OSU lab helps company check components' safety
By Jim Stafford
The Oklahoman
6/20/06
STILLWATER - Tin grows "whiskers," and that's a big problem for Frontier Electronic Systems.
The Stillwater-based company builds electronic components that are used in military and aerospace work, which must have what Frontier project engineer Kevin Koskela describes as "extreme" reliability.
"One of the drawbacks to tin, if you make a solder joint with tin only, over some period of time -- it could be months or it could be years -- that tin grows little whiskers," Koskela said. "I've seen electron scans of those whiskers, and that's a real phenomenon."
Tin whiskers, as it turns out, present a hazard to expensive equipment such as satellites or critical equipment on which soldiers rely in the heat of battle.
"What happens when those whiskers grow is they can cause electrical shorts that can cause that equipment to fail," Koskela said. "There have been at least two satellites that failed because of whiskers."
For a company such as Frontier Electronic Systems, the reliability of components it uses is so important that it can't take the word of suppliers, even if they certify that no tin was used in the production.
Frontier engineers must sample the components to assure their makeup, and for that they have a convenient alternative, Koskela said.
It is the Oklahoma State University Electron Microscopy Laboratory, which recently opened in the nearby Venture I building in the Oklahoma Technology and Research Park.
The laboratory offers an array of high-tech electron and confocal, or laser light, microscopes that Frontier engineers can use to ensure the components contain no tin.
Koskela said the Frontier personnel are being trained to use the lab's scanning electron microscope. That's a powerful machine that uses what lab director Charlotte Ownby called an "energy dispersive X-ray microanalysis system" to reveal every element contained in a specimen.
Seated at the microscope on a recent afternoon, Ownby placed a sliver of a chip from a printer cartridge into the machine's vacuum tube. After it was scanned, she brought a graph to the computer screen that showed the sample contained a tiny amount of gold, as well as other elements.

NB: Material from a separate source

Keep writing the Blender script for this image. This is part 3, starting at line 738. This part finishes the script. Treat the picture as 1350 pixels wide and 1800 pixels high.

"When electrons hit any sample, X-rays are given off, and the X-rays (reflect) the characteristic of each element," she said in explaining the process.
The machine holds enormous potential for Frontier Electronic Systems, she said. It's all because of those tin whiskers in the connections of key electronics parts.
"What they want to do in our lab is come over -- and we'll train them -- they will look at that connection and then find out if it's tin," she said. "If they can see tin above a background amount, then they are going to reject the part."
The centerpiece of the microscopy lab is a transmission electron microscope bought with a $750,000 National Science Foundation grant. The powerful microscope can take images of the interior of thinly sliced and frozen samples at a magnification range up to 1.5 million, or the molecular level, Ownby said.
The 3,000-square-foot laboratory also includes light microscopes and classroom space. In addition to private companies that pay per-hour charges to use the equipment, users include OSU researchers and students.
There's a lot of traffic flowing in and out of the lab.
"We have over 200 users of our facility," said Ownby, who retired after 31 years as a faculty member in OSU's Center for Veterinary Health Sciences to direct the microscopy lab.
Frontier's Koskela called the lab a "great link" for the company, which is just across the highway in far west Stillwater from OSU's research park where the Venture I building sits.
"The equipment they have at OSU is hundreds of thousands or even millions of dollars in expense, and that's just not something that a private business can afford to buy, especially if you use it only a dozen or two dozen times a year," he said. "Having this link between private industry and OSU is a wonderful way to help each other out."